The Land Before Time was followed by All Dogs Go to Heaven in 1989. It starts off, as all whimisical children stories do, with our main character (a dog named Charlie) being murdered. He then goes to Heaven, where he steals a pocketwatch and when the watch stops ticking he will be sent straight to Hell. He then befriends an orphaned little girl who has been kidnapped and - you guessed it - coerced in forced labor by an evil dog who owns a casino. Charlie forms a deep bond with the orphaned little girl, only to die at the end when she needs him most. Classic bedtime story material.
Bluth rang in the 90s with Rock-a-Doodle, which as I alluded to above is a demented fairy tale where a little boy gets sucked into a nightmare version of reality in which a rooster thinks he is Elvis. It didn’t make its budget back, and around this time Disney began its animation renaissance, overtaking Bluth with big blockbuster hits like The Little Mermaid, Beauty and the Beast and The Lion King, which copied Bluth’s MO of killing a parent and traumatizing the character but giving it that smooth Disney razzle dazzle so it didn’t force the audience into an existential crisis as they stared into the meaningless abyss of their own lives.

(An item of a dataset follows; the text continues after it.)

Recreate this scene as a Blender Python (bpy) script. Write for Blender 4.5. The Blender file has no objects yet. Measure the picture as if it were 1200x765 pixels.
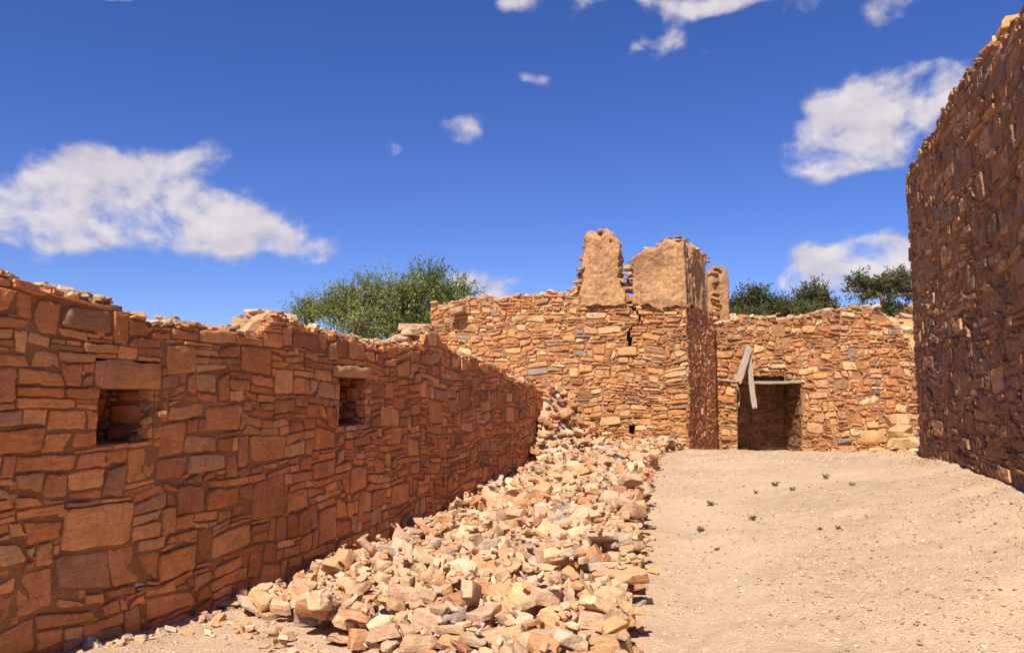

He then had a couple of flops like Thumbelina, A Troll in Central Park and The Pebble and the Penguin, before returning to form in 1997 with Anastasia - a film about an orphan, the Russian revolution, and a murderously imagined dark wizard version of Rasputin who has an albino bat minion named Bartok. Released by Fox it made $140 million. I think I saw it once as a kid, but it didn’t leave too much of an impression.
The last really notable entry in his filmography was Titan A.E, an ambitious space opera starring the voice acting talents of Matt Damon and released in 2000 that made heavy use of computer generated graphics, combined with 2-D animation. It did not make its budget back, but it’s not as bad as some people remember. At the very least, it tried to push the boundaries of what was technologically possible with animation at the time, putting it in the same category as other ambitious animated experiments like Beowulf. Also, Matt Damon’s character is an orphan, otherwise how could this possibly be a Don Bluth film?
Bluth pushed a darker idea of what animation could be and what it should be deployed in service of. His films had silly musical numbers and somewhat rote moral messages; but they also engaged with the brutal essence of life - loss, despair, tragedy and all these distressing human emotions that we sometimes try to hide from kids. His animation style was heavy with real feeling, sometimes ugly or grotquese but to watch a Don Bluth film is to experience something visceral and elemental. Bluth may have made films that were dark and scary, but that was really a quintessential parts of the 1980s experience wasn’t it? There is no better lesson than to learn that life can be scary and grotesque but also haunting and beautiful.